La beauté graphique s’en trouve accentuée. Les séquences du Heaven’s Gate, cette salle des fêtes où l’on peut danser en patins à roulettes ou s’organiser contre les belliqueux propriétaires terriens, portent mieux leur nom. La lumière diffuse du plafond et la texture ouatée de l’image font ressembler l’endroit à une baraque flottant au milieu des nuages. Plus encore qu’auparavant, l’impressionnisme des couleurs se fait remarquer au sein des décors grandioses. Des couleurs européennes sur un dessin américain : La porte du paradis est le plus européen des westerns plastiquement, mais aussi idéologiquement, par sa célébration d’une âme slave si chère au cinéma de Cimino.
La porte du paradis, version longue (216 minutes, 67 minutes de plus que la version distribué par United Artists aux Etats-Unis), est passé du statut d’œuvre maudite à celui de monument. Michael Cimino a visiblement bonne mémoire, puisqu’il remercie ses acteurs principaux Kris Kristofferson, Christopher Walken et Isabelle Huppert de n’avoir jamais renié ce film. Il remercie surtout sa productrice Joann Carelli de l’avoir soutenu après l’échec cuisant de La porte du paradis (prétexte ayant servi aux propriétaires de United Artists à liquider le studio, mais événement qui a signé le glas symbolique de la toute puissance des réalisateurs du Nouvel Hollywood), et d’avoir insisté auprès de lui pour restaurer l’œuvre. Le ressentiment que La porte du paradis a valu à Cimino pendant trente ans lui avait coupé toute envie de le côtoyer à nouveau. « Etre tristement célèbre, cela n’a rien de drôle ».
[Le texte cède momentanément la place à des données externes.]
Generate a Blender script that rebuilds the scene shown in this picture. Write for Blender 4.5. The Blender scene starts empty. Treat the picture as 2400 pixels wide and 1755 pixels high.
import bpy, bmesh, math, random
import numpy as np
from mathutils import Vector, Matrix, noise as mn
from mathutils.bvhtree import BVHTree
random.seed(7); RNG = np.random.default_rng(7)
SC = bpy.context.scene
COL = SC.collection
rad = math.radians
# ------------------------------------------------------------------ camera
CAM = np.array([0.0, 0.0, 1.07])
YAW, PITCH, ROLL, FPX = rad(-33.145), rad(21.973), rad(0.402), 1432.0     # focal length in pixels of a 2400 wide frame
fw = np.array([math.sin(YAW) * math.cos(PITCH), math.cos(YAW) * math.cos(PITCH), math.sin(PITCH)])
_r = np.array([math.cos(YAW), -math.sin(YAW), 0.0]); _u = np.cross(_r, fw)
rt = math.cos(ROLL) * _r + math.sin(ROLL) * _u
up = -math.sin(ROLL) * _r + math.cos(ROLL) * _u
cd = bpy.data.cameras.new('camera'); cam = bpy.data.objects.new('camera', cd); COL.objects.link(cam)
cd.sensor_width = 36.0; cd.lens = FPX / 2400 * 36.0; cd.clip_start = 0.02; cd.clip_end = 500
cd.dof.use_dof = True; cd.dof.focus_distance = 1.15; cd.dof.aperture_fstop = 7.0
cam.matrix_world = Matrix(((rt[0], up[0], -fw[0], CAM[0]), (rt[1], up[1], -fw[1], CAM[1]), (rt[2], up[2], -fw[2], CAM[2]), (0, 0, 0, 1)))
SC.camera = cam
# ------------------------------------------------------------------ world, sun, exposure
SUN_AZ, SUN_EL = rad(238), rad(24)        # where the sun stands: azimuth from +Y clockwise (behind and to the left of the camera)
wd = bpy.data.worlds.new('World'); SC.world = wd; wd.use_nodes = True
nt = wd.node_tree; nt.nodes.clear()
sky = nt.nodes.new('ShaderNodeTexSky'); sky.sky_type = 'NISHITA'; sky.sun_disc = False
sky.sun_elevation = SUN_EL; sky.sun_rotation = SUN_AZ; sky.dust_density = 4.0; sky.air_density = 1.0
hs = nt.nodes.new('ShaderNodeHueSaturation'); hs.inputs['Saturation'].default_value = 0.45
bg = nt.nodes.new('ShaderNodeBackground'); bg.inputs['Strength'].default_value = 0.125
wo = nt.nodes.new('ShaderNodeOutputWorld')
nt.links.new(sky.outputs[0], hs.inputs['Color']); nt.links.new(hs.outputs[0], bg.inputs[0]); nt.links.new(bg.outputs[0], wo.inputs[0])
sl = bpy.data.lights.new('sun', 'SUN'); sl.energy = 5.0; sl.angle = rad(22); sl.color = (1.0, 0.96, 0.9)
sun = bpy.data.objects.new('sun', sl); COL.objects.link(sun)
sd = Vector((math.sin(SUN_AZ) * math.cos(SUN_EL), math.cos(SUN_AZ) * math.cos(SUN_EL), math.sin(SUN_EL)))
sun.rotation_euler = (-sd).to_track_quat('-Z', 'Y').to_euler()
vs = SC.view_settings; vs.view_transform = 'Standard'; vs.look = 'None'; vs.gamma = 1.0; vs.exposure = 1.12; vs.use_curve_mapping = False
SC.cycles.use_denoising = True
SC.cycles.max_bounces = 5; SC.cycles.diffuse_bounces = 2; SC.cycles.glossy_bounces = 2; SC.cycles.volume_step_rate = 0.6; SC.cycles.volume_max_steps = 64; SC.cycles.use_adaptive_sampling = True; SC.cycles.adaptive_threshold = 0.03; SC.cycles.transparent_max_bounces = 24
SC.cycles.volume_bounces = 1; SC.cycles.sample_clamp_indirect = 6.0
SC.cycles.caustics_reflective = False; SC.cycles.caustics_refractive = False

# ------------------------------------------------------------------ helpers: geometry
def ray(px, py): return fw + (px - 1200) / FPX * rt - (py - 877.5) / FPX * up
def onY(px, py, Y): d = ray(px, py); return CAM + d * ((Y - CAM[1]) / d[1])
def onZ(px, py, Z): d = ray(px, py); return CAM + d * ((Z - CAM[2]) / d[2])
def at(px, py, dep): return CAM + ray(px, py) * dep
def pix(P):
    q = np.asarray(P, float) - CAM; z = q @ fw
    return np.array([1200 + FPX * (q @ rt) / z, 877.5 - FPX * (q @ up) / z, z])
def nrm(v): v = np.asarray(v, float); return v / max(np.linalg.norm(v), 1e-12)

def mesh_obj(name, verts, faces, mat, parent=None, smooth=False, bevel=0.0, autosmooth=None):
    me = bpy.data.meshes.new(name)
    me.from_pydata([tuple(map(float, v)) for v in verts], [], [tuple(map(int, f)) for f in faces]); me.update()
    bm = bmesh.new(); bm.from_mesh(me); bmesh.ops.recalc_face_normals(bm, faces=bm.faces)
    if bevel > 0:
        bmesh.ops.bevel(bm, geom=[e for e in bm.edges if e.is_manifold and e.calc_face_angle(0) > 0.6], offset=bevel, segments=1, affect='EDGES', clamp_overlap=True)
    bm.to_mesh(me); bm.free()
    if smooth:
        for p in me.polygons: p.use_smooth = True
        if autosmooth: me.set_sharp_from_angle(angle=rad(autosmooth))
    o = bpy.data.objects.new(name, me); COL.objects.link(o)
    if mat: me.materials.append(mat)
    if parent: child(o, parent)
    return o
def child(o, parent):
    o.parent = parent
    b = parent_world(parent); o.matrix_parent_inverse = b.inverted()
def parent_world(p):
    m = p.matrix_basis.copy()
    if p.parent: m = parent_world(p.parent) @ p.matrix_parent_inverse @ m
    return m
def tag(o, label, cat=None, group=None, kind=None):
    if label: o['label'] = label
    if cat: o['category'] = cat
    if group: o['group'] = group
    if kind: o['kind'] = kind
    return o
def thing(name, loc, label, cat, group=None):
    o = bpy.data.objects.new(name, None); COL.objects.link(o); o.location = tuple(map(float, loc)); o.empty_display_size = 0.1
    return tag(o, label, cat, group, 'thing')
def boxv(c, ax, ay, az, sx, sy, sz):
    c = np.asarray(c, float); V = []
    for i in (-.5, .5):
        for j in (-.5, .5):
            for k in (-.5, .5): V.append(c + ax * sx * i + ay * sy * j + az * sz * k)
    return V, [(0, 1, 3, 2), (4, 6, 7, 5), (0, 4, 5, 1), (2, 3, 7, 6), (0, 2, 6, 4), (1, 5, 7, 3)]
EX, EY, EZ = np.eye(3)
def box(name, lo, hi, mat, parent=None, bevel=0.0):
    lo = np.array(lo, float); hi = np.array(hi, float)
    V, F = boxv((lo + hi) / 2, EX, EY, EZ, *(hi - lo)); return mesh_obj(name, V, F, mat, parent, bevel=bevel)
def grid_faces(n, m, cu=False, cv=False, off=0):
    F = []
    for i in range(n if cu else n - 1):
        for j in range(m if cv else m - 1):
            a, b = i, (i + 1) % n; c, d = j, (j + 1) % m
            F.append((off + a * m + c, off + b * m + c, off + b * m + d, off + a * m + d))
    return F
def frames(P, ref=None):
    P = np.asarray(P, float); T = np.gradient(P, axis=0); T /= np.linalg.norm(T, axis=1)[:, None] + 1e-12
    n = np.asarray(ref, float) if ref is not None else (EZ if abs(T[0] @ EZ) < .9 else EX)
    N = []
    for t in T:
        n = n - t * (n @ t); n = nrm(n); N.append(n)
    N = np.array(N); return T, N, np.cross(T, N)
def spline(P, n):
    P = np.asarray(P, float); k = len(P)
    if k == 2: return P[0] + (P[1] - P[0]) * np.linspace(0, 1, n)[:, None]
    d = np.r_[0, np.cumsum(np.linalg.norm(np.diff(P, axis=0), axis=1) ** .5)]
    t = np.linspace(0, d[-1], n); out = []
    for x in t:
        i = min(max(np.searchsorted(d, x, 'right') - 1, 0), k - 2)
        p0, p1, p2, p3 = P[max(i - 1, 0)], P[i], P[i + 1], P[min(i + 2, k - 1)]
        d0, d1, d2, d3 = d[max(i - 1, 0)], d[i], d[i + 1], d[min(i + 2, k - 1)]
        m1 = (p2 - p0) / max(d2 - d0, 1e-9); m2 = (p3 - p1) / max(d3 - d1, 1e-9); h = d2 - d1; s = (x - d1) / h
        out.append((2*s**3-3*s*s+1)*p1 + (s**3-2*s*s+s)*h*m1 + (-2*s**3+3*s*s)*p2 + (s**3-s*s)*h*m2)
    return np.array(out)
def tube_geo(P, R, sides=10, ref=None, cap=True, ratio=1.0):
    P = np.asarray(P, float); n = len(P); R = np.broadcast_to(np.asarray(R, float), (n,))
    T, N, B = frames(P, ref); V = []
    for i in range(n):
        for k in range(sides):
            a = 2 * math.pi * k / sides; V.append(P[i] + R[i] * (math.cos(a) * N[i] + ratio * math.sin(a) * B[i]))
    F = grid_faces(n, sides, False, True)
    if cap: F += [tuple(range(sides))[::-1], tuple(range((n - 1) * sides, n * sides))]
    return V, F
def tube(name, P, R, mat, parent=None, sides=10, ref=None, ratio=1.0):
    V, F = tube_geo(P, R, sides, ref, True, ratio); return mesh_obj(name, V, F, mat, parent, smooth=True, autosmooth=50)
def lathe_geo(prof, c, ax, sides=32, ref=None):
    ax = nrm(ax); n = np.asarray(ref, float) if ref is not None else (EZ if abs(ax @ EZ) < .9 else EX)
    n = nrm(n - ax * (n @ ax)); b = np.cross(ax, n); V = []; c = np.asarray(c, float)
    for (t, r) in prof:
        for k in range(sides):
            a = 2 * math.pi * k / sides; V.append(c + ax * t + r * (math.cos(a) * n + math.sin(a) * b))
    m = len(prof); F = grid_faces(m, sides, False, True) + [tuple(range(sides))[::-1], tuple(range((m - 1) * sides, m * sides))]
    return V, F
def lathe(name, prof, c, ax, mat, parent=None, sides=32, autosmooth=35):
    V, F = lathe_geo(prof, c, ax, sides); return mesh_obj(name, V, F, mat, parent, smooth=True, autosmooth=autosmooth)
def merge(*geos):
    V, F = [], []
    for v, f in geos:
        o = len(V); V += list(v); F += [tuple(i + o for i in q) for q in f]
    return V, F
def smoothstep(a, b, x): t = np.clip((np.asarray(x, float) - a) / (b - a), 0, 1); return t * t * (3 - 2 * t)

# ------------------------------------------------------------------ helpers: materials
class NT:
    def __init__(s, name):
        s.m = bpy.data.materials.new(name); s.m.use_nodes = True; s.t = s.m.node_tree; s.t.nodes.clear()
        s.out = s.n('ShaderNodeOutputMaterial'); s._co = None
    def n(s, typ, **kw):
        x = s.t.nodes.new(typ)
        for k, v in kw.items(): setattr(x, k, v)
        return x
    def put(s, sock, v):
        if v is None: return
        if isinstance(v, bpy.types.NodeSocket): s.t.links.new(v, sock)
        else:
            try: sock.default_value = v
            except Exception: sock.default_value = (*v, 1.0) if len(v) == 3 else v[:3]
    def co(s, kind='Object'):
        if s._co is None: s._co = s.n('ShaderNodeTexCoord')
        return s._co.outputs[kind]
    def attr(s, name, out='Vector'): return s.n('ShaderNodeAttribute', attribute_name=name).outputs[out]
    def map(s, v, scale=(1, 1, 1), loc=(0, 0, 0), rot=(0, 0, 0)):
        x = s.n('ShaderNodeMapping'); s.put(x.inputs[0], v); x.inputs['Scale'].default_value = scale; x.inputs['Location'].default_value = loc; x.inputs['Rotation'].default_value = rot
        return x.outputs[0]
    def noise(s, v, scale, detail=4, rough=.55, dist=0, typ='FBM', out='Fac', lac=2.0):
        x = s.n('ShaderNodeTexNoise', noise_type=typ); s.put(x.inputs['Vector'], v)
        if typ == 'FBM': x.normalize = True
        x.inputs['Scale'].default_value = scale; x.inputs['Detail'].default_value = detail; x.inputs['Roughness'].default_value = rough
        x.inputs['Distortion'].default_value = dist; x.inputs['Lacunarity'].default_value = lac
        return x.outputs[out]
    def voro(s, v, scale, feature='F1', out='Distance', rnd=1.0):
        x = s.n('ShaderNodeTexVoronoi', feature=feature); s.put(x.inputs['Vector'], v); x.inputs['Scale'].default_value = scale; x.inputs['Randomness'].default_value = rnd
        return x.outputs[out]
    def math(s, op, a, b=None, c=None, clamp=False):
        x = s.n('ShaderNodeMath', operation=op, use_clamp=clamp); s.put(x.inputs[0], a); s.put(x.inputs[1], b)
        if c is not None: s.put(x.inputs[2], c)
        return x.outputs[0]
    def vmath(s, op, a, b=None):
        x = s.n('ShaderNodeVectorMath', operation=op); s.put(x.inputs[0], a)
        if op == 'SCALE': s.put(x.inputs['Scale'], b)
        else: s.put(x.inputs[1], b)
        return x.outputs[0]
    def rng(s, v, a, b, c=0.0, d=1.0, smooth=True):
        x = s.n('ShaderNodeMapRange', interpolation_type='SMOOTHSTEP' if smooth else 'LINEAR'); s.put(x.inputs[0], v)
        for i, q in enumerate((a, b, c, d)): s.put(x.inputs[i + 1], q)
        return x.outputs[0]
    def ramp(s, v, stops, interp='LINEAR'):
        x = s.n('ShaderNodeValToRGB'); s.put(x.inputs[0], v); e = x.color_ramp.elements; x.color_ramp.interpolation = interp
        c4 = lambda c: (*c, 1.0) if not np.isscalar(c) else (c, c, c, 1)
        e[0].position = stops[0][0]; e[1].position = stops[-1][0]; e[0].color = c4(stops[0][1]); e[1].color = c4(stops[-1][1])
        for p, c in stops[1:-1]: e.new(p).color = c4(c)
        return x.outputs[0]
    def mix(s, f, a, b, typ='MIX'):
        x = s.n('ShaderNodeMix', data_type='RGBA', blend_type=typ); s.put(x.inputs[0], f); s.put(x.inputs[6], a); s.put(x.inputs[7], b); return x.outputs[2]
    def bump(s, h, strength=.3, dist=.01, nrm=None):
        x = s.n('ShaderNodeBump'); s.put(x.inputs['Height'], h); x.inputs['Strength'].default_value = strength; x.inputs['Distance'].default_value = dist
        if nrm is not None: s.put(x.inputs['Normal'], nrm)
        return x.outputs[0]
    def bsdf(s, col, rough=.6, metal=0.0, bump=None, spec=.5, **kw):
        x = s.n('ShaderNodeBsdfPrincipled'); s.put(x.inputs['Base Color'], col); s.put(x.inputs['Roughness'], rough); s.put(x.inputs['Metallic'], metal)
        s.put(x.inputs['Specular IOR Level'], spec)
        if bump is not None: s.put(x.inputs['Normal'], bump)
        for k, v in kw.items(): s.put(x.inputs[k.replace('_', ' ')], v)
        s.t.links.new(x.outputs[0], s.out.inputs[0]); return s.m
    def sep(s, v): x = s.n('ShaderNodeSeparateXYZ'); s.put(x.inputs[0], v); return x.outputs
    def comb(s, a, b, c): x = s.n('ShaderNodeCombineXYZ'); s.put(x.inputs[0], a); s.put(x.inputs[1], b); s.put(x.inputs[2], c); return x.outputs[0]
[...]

A Venise, Michael Cimino a assisté à la projection de son film, comme s’il s’agissait d’une nouvelle première mondiale. La longue standing ovation après presque quatre heures d’un voyage vers l’essence même des Etats-Unis (de ce point de vue, c’est probablement l’égal de Moby Dick en terme d’impact et d’intelligence) a prouvé que cette seconde naissance était la bonne. Etait-ce la réconciliation définitive entre Cimino, silhouette fragile surmontée d’un improbable visage mélangeant Yoko Ono et Willy Wonka, et La porte du paradis ? Cela en avait tout l’air en tous cas.
Cette version longue restaurée numériquement a fait l’objet d’une projection au Festival Lumière 2012 de Lyon. Sortie dans les salles françaises le 27 février 2013.
Une exploitation en DVD et Blu-Ray est à prévoir sous peu, la restauration du film ayant été effectuée sous la houlette de l’éditeur Criterion.